質感だけを調整してくれるプラグインエフェクトは今までにもありましたが、T-RackS 5「Master Match」は質感だけでなく音量も調整してくれます。

適用具合を調整することができるだけでなく、適用されたEQカーブは自由にエディットすることができます。個人的に修正してもらいたいのはマッチ後のEQカーブのエディットの操作が少しやりにくいことです。

T-RackS 5の詳細スペック

iZotope「Ozone 9」

iZotope「Ozone 9」

登場したときに国内でもっとも話題になったのではないかな?と思われる2017年に登場したiZotope「Ozone 8」は大きく進化した次世代のマスタリングソフトになりました。

一番注目されたのはリファレンス曲っぽくマスタートラックを仕上げてくれる「マスターアシスタント(Master Assistant)機能」です。

調整は必要となってきますが、なかなかの精度でリファレンス曲っぽくなり、RMSや音圧も現代のレベルに到達しています。

ただ実際に使った人はわかると思いますが「チョット誇大広告かな?」と感じます。それでも、あくまでも「アシスタント機能」ですので誇大広告ではない気もします。

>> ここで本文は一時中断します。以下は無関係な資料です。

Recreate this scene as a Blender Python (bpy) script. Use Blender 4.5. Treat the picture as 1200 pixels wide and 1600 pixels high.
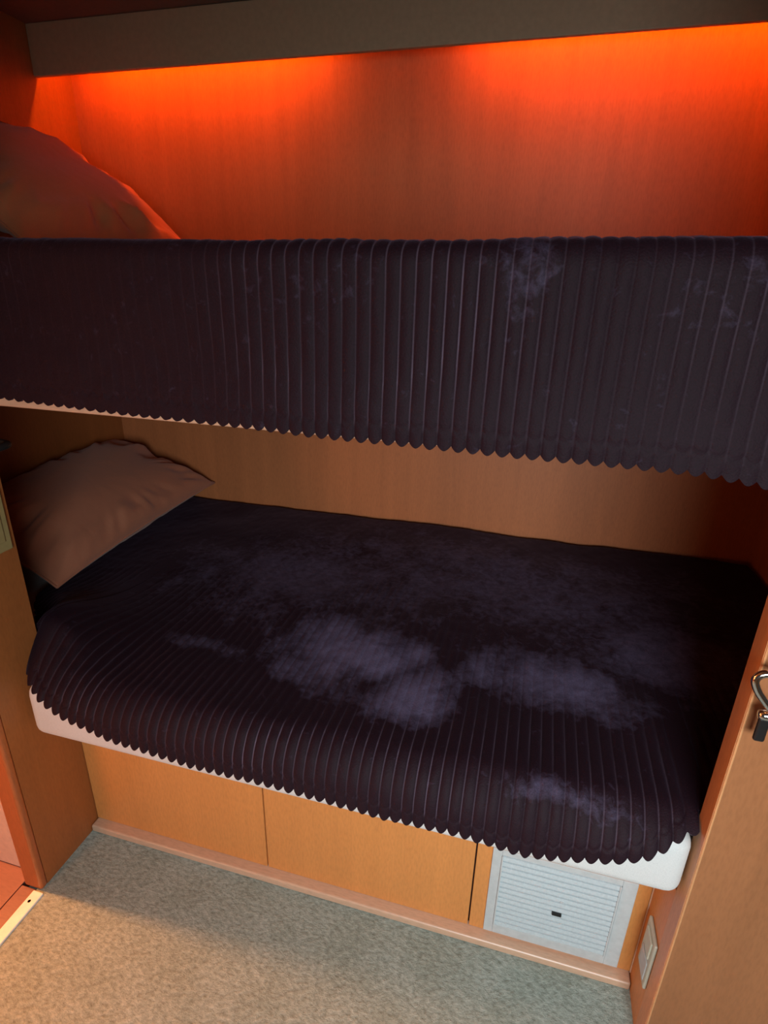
import bpy, bmesh, math
import numpy as np
from mathutils import Vector, Matrix

for o in list(bpy.data.objects): bpy.data.objects.remove(o)
SC = bpy.context.scene
COL = SC.collection

# ------------------------------------------------------------------ camera
cam = bpy.data.cameras.new('camera')
cam_o = bpy.data.objects.new('camera', cam); COL.objects.link(cam_o)
cam.sensor_fit = 'VERTICAL'; cam.sensor_height = 36.0; cam.sensor_width = 27.0
cam.lens = 892.75 / 1600 * 36.0
cam.clip_start = 0.01
yaw, pitch, roll = 0.25864, 0.37789, 0.02456
fw = Vector((-math.sin(yaw) * math.cos(pitch), math.cos(yaw) * math.cos(pitch), -math.sin(pitch)))
rt = Vector((math.cos(yaw), math.sin(yaw), 0)); up = rt.cross(fw)
rt2 = math.cos(roll) * rt + math.sin(roll) * up
up2 = -math.sin(roll) * rt + math.cos(roll) * up
M = Matrix((rt2, up2, -fw)).transposed().to_4x4()
M.translation = Vector((0.9299, -0.8179, 1.2586))
cam_o.matrix_world = M
SC.camera = cam_o

# ------------------------------------------------------------------ world, exposure, room lights
SC.view_settings.view_transform = 'Standard'; SC.view_settings.look = 'None'
SC.view_settings.gamma = 1.0; SC.view_settings.use_curve_mapping = False
SC.view_settings.exposure = 0.0
W = bpy.data.worlds.new('world'); SC.world = W; W.use_nodes = True
W.node_tree.nodes['Background'].inputs[0].default_value = (1.0, 0.78, 0.62, 1)
W.node_tree.nodes['Background'].inputs[1].default_value = 0.042

def area(name, loc, target, size, power, color, sy=None, spread=180):
    l = bpy.data.lights.new(name, 'AREA'); l.energy = power; l.color = color
    l.shape = 'RECTANGLE'; l.size = size; l.size_y = sy or size
    l.spread = math.radians(spread)
    o = bpy.data.objects.new(name, l); COL.objects.link(o); o.location = loc
    o.rotation_euler = (Vector(target) - Vector(loc)).to_track_quat('-Z', 'Y').to_euler()
    return o
def point(name, loc, power, color, r):
    l = bpy.data.lights.new(name, 'POINT'); l.energy = power; l.color = color; l.shadow_soft_size = r
    o = bpy.data.objects.new(name, l); COL.objects.link(o); o.location = loc
    return o
# cool daylight from the window across the cabin, warm lamp in the washroom behind the left doorway
area('window_daylight', (1.25, -1.55, 1.14), (1.00, 0.0, 0.42), 0.7, 12.0, (0.84, 0.96, 1.0), 0.55, 105)
area('cabin_lamp', (-0.12, -0.80, 0.60), (0.25, -0.1, 0.45), 0.15, 2.2, (1.0, 0.30, 0.08))
point('washroom_lamp', (-0.45, -0.190, 0.95), 66, (1.0, 0.35, 0.10), 0.03)

# ------------------------------------------------------------------ materials
def nt(name):
    m = bpy.data.materials.new(name); m.use_nodes = True
    t = m.node_tree; return m, t, t.nodes, t.links, t.nodes['Principled BSDF']
def N(ns, typ, **kw):
    n = ns.new(typ)
    for k, v in kw.items(): setattr(n, k, v)
    return n
def coords(ns, ls, scale=(1, 1, 1), rot=(0, 0, 0)):
    tc = N(ns, 'ShaderNodeTexCoord'); mp = N(ns, 'ShaderNodeMapping')
    mp.inputs['Scale'].default_value = scale; mp.inputs['Rotation'].default_value = rot
    ls.new(tc.outputs['Object'], mp.inputs['Vector']); return mp.outputs['Vector']
def noise(ns, ls, vec, scale, detail=4, rough=.5, dist=0):
    n = N(ns, 'ShaderNodeTexNoise'); n.inputs['Scale'].default_value = scale
    n.inputs['Detail'].default_value = detail; n.inputs['Roughness'].default_value = rough
    n.inputs['Distortion'].default_value = dist; ls.new(vec, n.inputs['Vector']); return n.outputs['Fac']
def ramp(ns, ls, fac, stops):
    r = N(ns, 'ShaderNodeValToRGB'); e = r.color_ramp.elements
    while len(e) < len(stops): e.new(0.5)
    for i, (p, c) in enumerate(stops): e[i].position = p; e[i].color = (*c, 1)
    ls.new(fac, r.inputs[0]); return r.outputs[0]
def bump(ns, ls, b, h, strength, dist):
    n = N(ns, 'ShaderNodeBump'); n.inputs['Strength'].default_value = strength
    n.inputs['Distance'].default_value = dist; ls.new(h, n.inputs['Height']); ls.new(n.outputs[0], b.inputs['Normal'])
def mul(c, k): return tuple(min(1, x * k) for x in c)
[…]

2019年に登場した「Ozone 9 Advanced」では「Master Rebalance」と「Low End Focus」が搭載され、さらに進化しています。ミックス&マスタリング時の低域の悩みは時代が変わっても変わりませんが「Low End Focus」は心強いです。

ひとつひとつのプロセッサーは非常に優れていますが、やっている音楽のジャンルや好みにもよりますが、わたし個人としては「Ozone 8」のマキシマイザー部分が、あまり好きではなかったです。

そのため「Ozone 8」を使用するときはマキシマイザーの部分だけバイパスにして、他のマスタリングリミッターを「Ozone 8」の後にインサートして差し替えていました。

先日「Ozone 9」にアップデートしましたので、チェックしたマキシマイザー部分の評価を「リアルワークスDTM」で紹介予定ですが、最上位版の「Advanced」は間違いなく使えるマスタリングツールです。